Dad, it is 5:30 in the morning on the fourth Thursday since you died. In the tradition of the Tibetans, I do these things for you:
I make my bed just right, smoothing the covers as you would, piling up all the pillows that I inherited from you; more pillows than I can possibly use. In fact, my chiropractor recommends I use only a rolled towel under my neck, so all these pillows are a moot point. Still, I keep them for you because they were yours.
I drink this coffee steeped with cinnamon for you. I get down on the floor and do my back stretches to keep my spine healthy. You had many problems with your spine, and I am trying to learn from your difficulties. When I sit, I sit straight.
I defrost a bagel that I rescued from the freezer at your old apartment. When I finish writing this, I will toast the bagel in the toaster I bought for you at Kohl’s. We barely got to use it before you had to go. I will eat this bagel with raspberry jam that was in your fridge. It is an onion bagel (what else?) but I will put jam on it anyway. Savory and sweet works for me, as it always worked for you.
I continue to walk through the maze of your boxes in my living room. I am sorting through your stuff for you. I find things there that are going to help me unravel matters of import to your legacy: appraisals of artwork, phone numbers of clients, letters from friends and associates, notifications of debts.
I dreamed about you last night. You were walking around the house with labored steps. Illia and I, your daughters, were trying to navigate a river. We kept running into sand bars and bridges and strange people trying to deter us from getting along. I will remember this dream in the days ahead as we take our next steps to preserve and promote all that you did for the world through your art.
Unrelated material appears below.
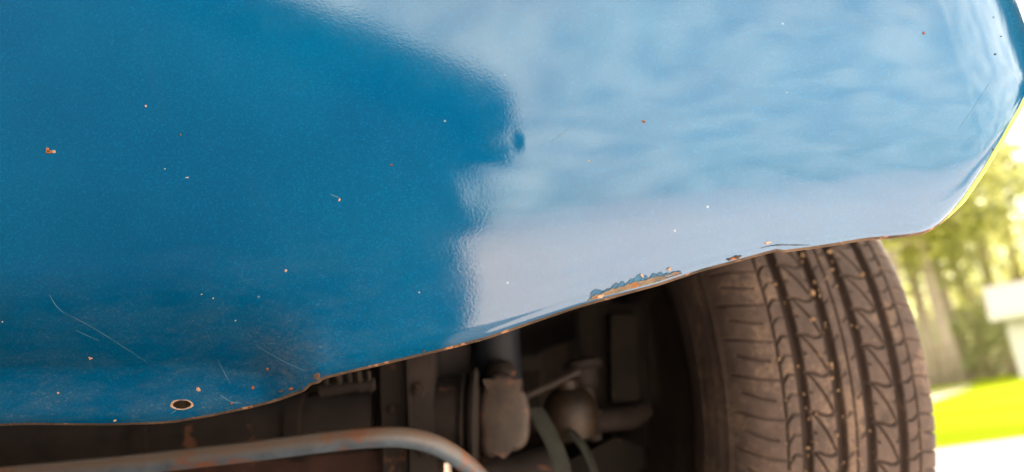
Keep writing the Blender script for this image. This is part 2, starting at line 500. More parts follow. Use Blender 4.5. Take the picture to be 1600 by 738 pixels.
LIP = [(-900, 676), (-400, 668), (-100, 663), (0, 660), (120, 661), (200, 659), (240, 656), (300, 646), (360, 633), (430, 616), (466, 607),
       (474, 601), (480, 597), (494, 595), (499, 590), (520, 584), (600, 565), (700, 541), (760, 525), (830, 501), (900, 477), (960, 460), (1030, 441), (1100, 418),
       (1160, 402), (1200, 391), (1216, 387), (1226, 389), (1280, 382), (1360, 369), (1400, 366), (1425, 363.5), (1444, 360.5), (1459, 355), (1473, 346), (1489, 331),
       (1510, 307), (1540, 263), (1570, 213), (1596, 168), (1620, 122), (1640, 78)]
_lx = np.array([q[0] for q in LIP], float); _ly = np.array([q[1] for q in LIP], float)
def smooth(a, b, x):
    t = min(max((x - a) / (b - a), 0), 1)
    return t * t * (3 - 2 * t)
def face_y(z):
    d = z - ZM
    return d * d / (2 * RT) if d > 0 else d * d / (2 * RB)
def lip_z(s):
    lo, hi = 0.25, 0.75
    x, y, th = plan(s)
    def g(z):
        px, py = proj((x, y + face_y(z), z))
        return np.interp(px, _lx, _ly) - py
    for _ in range(40):
        m = 0.5 * (lo + hi)
        if g(m) < 0: lo = m
        else: hi = m
    return 0.5 * (lo + hi)
Z_TOP = 0.70
S_L, S_R = -0.95, XS + ARC + 0.30
cols = list(np.arange(S_L, -0.34, 0.008)) + list(np.arange(-0.34, XS + 0.12, 0.00165)) + list(np.arange(XS + 0.12, S_R, 0.008))
cols = np.array(cols)
zl = []
for s in cols:
    x, y, th = plan(s)
    px, _ = proj((x, y, 0.45))
    if s < XS + 0.09:
        zl.append(lip_z(s))
    else:
        k = len([1 for c in cols if XS + 0.09 <= c <= s])
        zl.append(None)
_last = max(i for i, q in enumerate(zl) if q is not None)
z_end = zl[_last]
for i in range(_last + 1, len(zl)):
    x, y, th = plan(cols[i])
    ss = (cols[i] - cols[_last]) / (cols[-1] - cols[_last])
    zl[i] = z_end + (0.665 - z_end) * sin(min(ss, 1) * pi / 2)
ZL = np.array(zl)

def panel_pt(i, z):
    s = cols[i]; x, y, th = plan(s)
    d = z - ZL[i]
    yy = y + face_y(z)
    # left: folded lower flange under a tuck
    wl_ = smooth(-0.105, -0.15, s)
    hb = 0.026 * smooth(-0.10, -0.20, s) + 0.004
    if wl_ > 0 and d < hb + 0.06:
        k = 0.55
        t = hb + 0.05 - d
        if t > 0:
            tt = min(t, 0.05)
            lean = 0.5 * k * tt * tt / 0.05
            q = max(t - 0.05, 0)
            back = 0.9 * k * 0.006 * (1 - math.exp(-q / 0.006)) - 0.05 * q
            yy += wl_ * (lean * 1.5 + back * 1.0)
    # rolled lip
    yy += 0.0022 * math.exp(-d / 0.0022) + 0.0010 * math.exp(-d / 0.010) * smooth(-0.12, -0.05, s)
    return x, yy, z
# dent marks, placed on the metal in world x,z
def xz(px, py):
    d = ray(px, py); t = 0.45
    for _ in range(40):
        P = CC + d * t
        x, y, th = plan(min(P[0], XS + 0.02))
        t += (y + face_y(P[2]) - P[1]) / d[1] * 0.7
    return P[0], P[2]
CREASE = [xz(*q) for q in ((600, 190), (640, 225), (680, 268), (712, 308))]
def seg_dist(X, Z, pts):
    best = np.full(X.shape, 9.0); par = np.zeros(X.shape)
    for k in range(len(pts) - 1):
        ax, az = pts[k]; bx, bz = pts[k + 1]
        ux, uz = bx - ax, bz - az
        L2 = ux * ux + uz * uz
        t = np.clip(((X - ax) * ux + (Z - az) * uz) / L2, 0, 1)
        dd = np.hypot(X - ax - t * ux, Z - az - t * uz)
        m = dd < best
        best = np.where(m, dd, best); par = np.where(m, (k + t) / (len(pts) - 1), par)
    return best, par
NR = 210
T = (np.linspace(0, 1, NR)) ** 1.25
P = np.zeros((len(cols), NR, 3))
for i in range(len(cols)):
    for j, t in enumerate(T):
        P[i, j] = panel_pt(i, ZL[i] + (Z_TOP - ZL[i]) * t)
X, Z = P[..., 0], P[..., 2]
disp = np.zeros(X.shape)
d, pr = seg_dist(X, Z, CREASE)
disp -= 0.00013 * np.exp(-(d / 0.0085) ** 2) * np.sin(np.clip(pr, 0.02, 1) * pi * 0.62) * 1.0
# pushed-in dimple: long slope on its left, abrupt on its right
cx, cz = xz(803, 222)
disp += 0.00018 * np.exp(-(((X - cx) / np.where(X < cx, 0.022, 0.0035)) ** 2 + ((Z - cz) / 0.0050) ** 2))
# gentle waviness of old sheet metal, stronger to the right
def waves(X, Z, k, seed):
    r = np.random.default_rng(seed); out = np.zeros(X.shape)
    for _ in range(k):
        lx, lz = r.uniform(0.03, 0.12), r.uniform(0.007, 0.030)
        ph = r.uniform(0, 6.28); tl = r.uniform(-0.35, 0.35)
        out += np.sin(2 * pi * (X / lx + (Z + tl * X) / lz) + ph) * lz
    return out / k
wgt = np.clip((X + 0.0) / 0.2, 0.05, 1) * np.clip((0.30 - X) / 0.06, 0.12, 1)
disp += 0.0048 * waves(X, Z, 18, 3) * wgt
disp += 0.0035 * waves(X * .35 + .3, Z * .35, 8, 21) * np.clip(X / 0.12, 0, 1) * np.clip((0.30 - X) / 0.06, 0.0, 1)
# crumple near the torn notch
cx, cz = xz(478, 588)
g = np.exp(-(((X - cx) / 0.022) ** 2 + ((Z - cz) / 0.010) ** 2))
disp += g * 0.05 * waves(X * 3, Z * 1.5, 10, 11)
P[..., 1] += disp
panel = gridmesh('front_panel', P, [PAINT], None, flip=True)
part(panel)
BVH = BVHTree.FromPolygons([tuple(v) for v in P.reshape(-1, 3)],
    [tuple(int(a) for a in f) for f in np.stack([np.arange(len(cols) * NR).reshape(len(cols), NR)[:-1, :-1], np.arange(len(cols) * NR).reshape(len(cols), NR)[1:, :-1],
     np.arange(len(cols) * NR).reshape(len(cols), NR)[1:, 1:], np.arange(len(cols) * NR).reshape(len(cols), NR)[:-1, 1:]], -1).reshape(-1, 4)])
def on_panel(px, py, lift=0.0):
    h = BVH.ray_cast(Vector(CC), Vector(ray(px, py)))
    if h[0] is None: return None
    n = h[1]
    if n.dot(Vector(ray(px, py))) > 0: n = -n
    return h[0] + n * lift, n
# folded back edge of the lip (thickness of the sheet metal), and its worn raw edge
th_ = []
for i in range(len(cols)):
    p0 = Vector(P[i, 0]); x, y, a = plan(cols[i])
    back = Vector((-sin(a), cos(a), 0))
    th_.append([p0, p0 + back * 0.0007 + Vector((0, 0, -0.0009)), p0 + back * 0.0022 + Vector((0, 0, -0.0011)), p0 + back * 0.0045 + Vector((0, 0, 0.0002)), p0 + back * 0.006 + Vector((0, 0, 0.03))])
lip = gridmesh('lip_edge', np.array([[tuple(v) for v in r] for r in th_]), [EDGE], None)
sub(lip, panel)

FRINGEY = simple('yellow_green_fringe', (0.62, 0.66, 0.08), 0.35)  # bright optical fringe along the edge, modelled as a coloured tube
tp = [Vector(P[i, 0]) + Vector((0.0004, 0.001, -0.0006)) for i in range(len(cols)) if cols[i] > 0.232 and cols[i] < XS + 0.10]
bm = bmesh.new(); n_ = len(tp)
tube(bm, tp, [0.0013 * smooth(0, 12, k) + .0001 for k in range(n_)], 10)
sub(bmobj('edge_fringe', bm, FRINGEY, None), panel)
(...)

I find scraps of paper with your handwriting. Your script so distinct, I would know it a mile away. On a notecard floating in a box I find: “Since we cannot change reality, let us change the eyes which see reality.”
What a good idea, Dad. Thank you for writing this down for me one day long ago. You attributed it to “Byzantine Mystic” so I googled the quote and found it to be Nikos Kazantzakis. As you know, this is the Greek writer who wrote Zorba the Greek, The Last Temptation of Christ, St. Francis, and more. I know he was one of your favorite writers and he shared your birthday, February 18. In the days ahead, I will go back to his writing, to see what you loved about him, to remember you.
In writing this, I see that for all the things I am doing for you, you are still doing things for me, and for that, I thank you.
It is getting late now and I should get showered and dressed. I will have another cup of cinnamon coffee and eat my toasted onion bagel with raspberry jam that you left for me. I do this for you, for me.
“Lovely,” a word I should add to my active vocabulary, since–I’ve got a feeling–I’m going to be needing it more often in response to this blog.